Alodia, yang pada warsa ini berusia 29 tahun, lahir dan tumbuh dalam kebinekaan budaya di Salatiga. Kota kecil itu memilki pesona bangunan-bangunan tua yang berlatar Gunung Merbabu nan juwita. Talentanya dalam seni rupa telah ditempa semenjak kanak-kanak. Di kota itu pula ia menuntaskan kuliahnya di Program Studi Desain Komunikasi Visual, Fakultas Teknologi Informasi, Universitas Kristen Satya Wacana.

Barangkali, bakat melukisnya diturunkan dari sang kakek. Alodia mengungkapkan bahwa lukisan karya kakeknya masih dipajang di Klenteng Hok Tek Bio, Salatiga. "Lukisan kaca gitu," ujarnya, "yang ditaruh di atas pintu-pintu ruang doa."

Lanskap geografi kota dan kebiasaannya sebagai pejalan kaki telah memberinya peluang untuk berinteraksi lebih dekat bersama alam—menapaki tepian hutan sampai lanskap pegunungan. Kota kelahirannya menjadi tempatnya mengekspresikan pemikiran dan gagasan melalui mural dan lukisan tentang perempuan. 

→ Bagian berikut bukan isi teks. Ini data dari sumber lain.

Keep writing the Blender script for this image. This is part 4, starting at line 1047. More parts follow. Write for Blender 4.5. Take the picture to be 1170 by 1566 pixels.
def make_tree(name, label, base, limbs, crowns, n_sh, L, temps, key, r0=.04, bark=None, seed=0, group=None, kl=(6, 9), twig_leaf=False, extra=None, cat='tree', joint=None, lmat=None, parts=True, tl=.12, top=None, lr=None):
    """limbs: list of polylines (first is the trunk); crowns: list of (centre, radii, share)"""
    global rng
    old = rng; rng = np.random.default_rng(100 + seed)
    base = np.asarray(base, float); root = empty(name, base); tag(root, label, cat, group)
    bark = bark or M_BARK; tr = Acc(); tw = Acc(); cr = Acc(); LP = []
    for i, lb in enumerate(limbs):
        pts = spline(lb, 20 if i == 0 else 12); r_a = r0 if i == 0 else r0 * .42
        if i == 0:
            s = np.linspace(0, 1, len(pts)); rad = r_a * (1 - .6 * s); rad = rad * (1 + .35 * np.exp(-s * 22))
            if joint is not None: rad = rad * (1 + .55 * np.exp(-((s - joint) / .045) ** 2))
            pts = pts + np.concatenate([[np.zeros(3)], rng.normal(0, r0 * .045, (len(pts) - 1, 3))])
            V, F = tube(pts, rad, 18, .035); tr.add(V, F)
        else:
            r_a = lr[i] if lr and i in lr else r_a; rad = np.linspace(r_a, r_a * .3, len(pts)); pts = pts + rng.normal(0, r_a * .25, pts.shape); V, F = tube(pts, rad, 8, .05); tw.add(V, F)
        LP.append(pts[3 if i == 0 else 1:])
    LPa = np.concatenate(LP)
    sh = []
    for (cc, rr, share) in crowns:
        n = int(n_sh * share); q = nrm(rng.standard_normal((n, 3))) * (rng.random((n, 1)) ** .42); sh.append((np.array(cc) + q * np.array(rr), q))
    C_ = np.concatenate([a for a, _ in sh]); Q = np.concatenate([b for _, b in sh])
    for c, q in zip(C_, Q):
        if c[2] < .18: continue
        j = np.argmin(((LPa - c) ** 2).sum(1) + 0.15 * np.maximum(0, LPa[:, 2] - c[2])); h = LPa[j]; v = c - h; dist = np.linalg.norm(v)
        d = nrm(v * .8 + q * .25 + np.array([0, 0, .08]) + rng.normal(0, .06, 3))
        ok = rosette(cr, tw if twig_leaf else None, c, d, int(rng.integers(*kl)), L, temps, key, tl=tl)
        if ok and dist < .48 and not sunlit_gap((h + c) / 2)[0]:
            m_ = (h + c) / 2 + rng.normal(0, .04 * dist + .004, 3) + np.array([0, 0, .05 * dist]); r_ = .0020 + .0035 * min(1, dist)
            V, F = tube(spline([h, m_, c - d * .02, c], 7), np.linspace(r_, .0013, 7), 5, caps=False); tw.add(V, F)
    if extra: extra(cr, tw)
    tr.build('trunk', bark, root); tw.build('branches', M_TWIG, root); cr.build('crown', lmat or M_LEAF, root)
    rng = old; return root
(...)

"Pameran ini secara umum adalah perayaan dari endapan gagasanku sekitar tahun 2019-2022 tentang bertumbuh," ungkapnya. Alodia berkisah bahwa pada tahun-tahun itulah ia kerap menjelajahi pelosok Salatiga, gunung dan rawa. Dalam perjalanan itu ia menjumpai tetumbuhan liar dan ragam serangga.

Salah satu karyanya tahun ini bertajuk 'Menumbuh dan Bertumbuh 2' yang mewakili pemikiran Alodia tentang tumbuhan liar yang merambat. Sejatinya tumbuhan itu memiliki kekuatan tersembuyi untuk melebur bersama dirinya. (ALODIA YAP/SWARA TERUBUS)

Perjumpaan-perjumpaan itu telah membangkitkan pertanyaan dalam benaknya tentang di balik maksud kehadiran tetumbuhan seperti mungilnya begonia sampai talas yang begitu besar dan tegap berdiri menjulang. "Berharapnya mencari kontempelasi tapi ujung-ujungnya aku ngalamun aja," ujarnya.